BEGIN Provided material

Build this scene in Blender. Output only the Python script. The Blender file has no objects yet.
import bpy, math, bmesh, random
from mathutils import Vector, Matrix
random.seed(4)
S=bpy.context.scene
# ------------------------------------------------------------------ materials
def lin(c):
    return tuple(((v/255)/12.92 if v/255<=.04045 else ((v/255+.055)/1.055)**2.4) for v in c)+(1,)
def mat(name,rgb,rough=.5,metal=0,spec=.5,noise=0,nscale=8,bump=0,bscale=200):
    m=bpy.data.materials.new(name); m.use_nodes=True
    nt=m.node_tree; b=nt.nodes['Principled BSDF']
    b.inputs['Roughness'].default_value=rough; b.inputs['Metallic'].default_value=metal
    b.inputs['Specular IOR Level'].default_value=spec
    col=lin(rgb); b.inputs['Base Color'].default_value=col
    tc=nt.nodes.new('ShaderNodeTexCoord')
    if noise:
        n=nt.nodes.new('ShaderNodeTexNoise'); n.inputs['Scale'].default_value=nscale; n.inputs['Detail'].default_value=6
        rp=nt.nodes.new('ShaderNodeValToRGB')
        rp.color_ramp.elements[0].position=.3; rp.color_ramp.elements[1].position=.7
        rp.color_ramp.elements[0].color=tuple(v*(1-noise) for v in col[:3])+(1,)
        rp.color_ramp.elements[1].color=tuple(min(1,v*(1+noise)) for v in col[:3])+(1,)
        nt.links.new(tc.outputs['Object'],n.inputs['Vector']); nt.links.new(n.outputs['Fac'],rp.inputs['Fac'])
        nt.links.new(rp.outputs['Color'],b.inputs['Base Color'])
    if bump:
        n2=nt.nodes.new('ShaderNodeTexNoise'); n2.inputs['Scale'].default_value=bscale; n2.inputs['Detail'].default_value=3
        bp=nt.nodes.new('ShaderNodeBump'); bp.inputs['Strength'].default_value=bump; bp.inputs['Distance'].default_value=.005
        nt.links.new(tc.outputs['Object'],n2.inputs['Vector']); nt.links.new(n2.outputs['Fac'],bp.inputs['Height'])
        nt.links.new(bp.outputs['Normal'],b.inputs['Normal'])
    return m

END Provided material

**Problem to work on:** Word for word, write out the data.

**Written response:**
Build this scene in Blender. Output only the Python script. The Blender file has no objects yet.
import bpy, math, bmesh, random
from mathutils import Vector, Matrix
random.seed(4)
S=bpy.context.scene
# ------------------------------------------------------------------ materials
def lin(c):
    return tuple(((v/255)/12.92 if v/255<=.04045 else ((v/255+.055)/1.055)**2.4) for v in c)+(1,)
def mat(name,rgb,rough=.5,metal=0,spec=.5,noise=0,nscale=8,bump=0,bscale=200):
    m=bpy.data.materials.new(name); m.use_nodes=True
    nt=m.node_tree; b=nt.nodes['Principled BSDF']
    b.inputs['Roughness'].default_value=rough; b.inputs['Metallic'].default_value=metal
    b.inputs['Specular IOR Level'].default_value=spec
    col=lin(rgb); b.inputs['Base Color'].default_value=col
    tc=nt.nodes.new('ShaderNodeTexCoord')
    if noise:
        n=nt.nodes.new('ShaderNodeTexNoise'); n.inputs['Scale'].default_value=nscale; n.inputs['Detail'].default_value=6
        rp=nt.nodes.new('ShaderNodeValToRGB')
        rp.color_ramp.elements[0].position=.3; rp.color_ramp.elements[1].position=.7
        rp.color_ramp.elements[0].color=tuple(v*(1-noise) for v in col[:3])+(1,)
        rp.color_ramp.elements[1].color=tuple(min(1,v*(1+noise)) for v in col[:3])+(1,)
        nt.links.new(tc.outputs['Object'],n.inputs['Vector']); nt.links.new(n.outputs['Fac'],rp.inputs['Fac'])
        nt.links.new(rp.outputs['Color'],b.inputs['Base Color'])
    if bump:
        n2=nt.nodes.new('ShaderNodeTexNoise'); n2.inputs['Scale'].default_value=bscale; n2.inputs['Detail'].default_value=3
        bp=nt.nodes.new('ShaderNodeBump'); bp.inputs['Strength'].default_value=bump; bp.inputs['Distance'].default_value=.005
        nt.links.new(tc.outputs['Object'],n2.inputs['Vector']); nt.links.new(n2.outputs['Fac'],bp.inputs['Height'])
        nt.links.new(bp.outputs['Normal'],b.inputs['Normal'])
    return m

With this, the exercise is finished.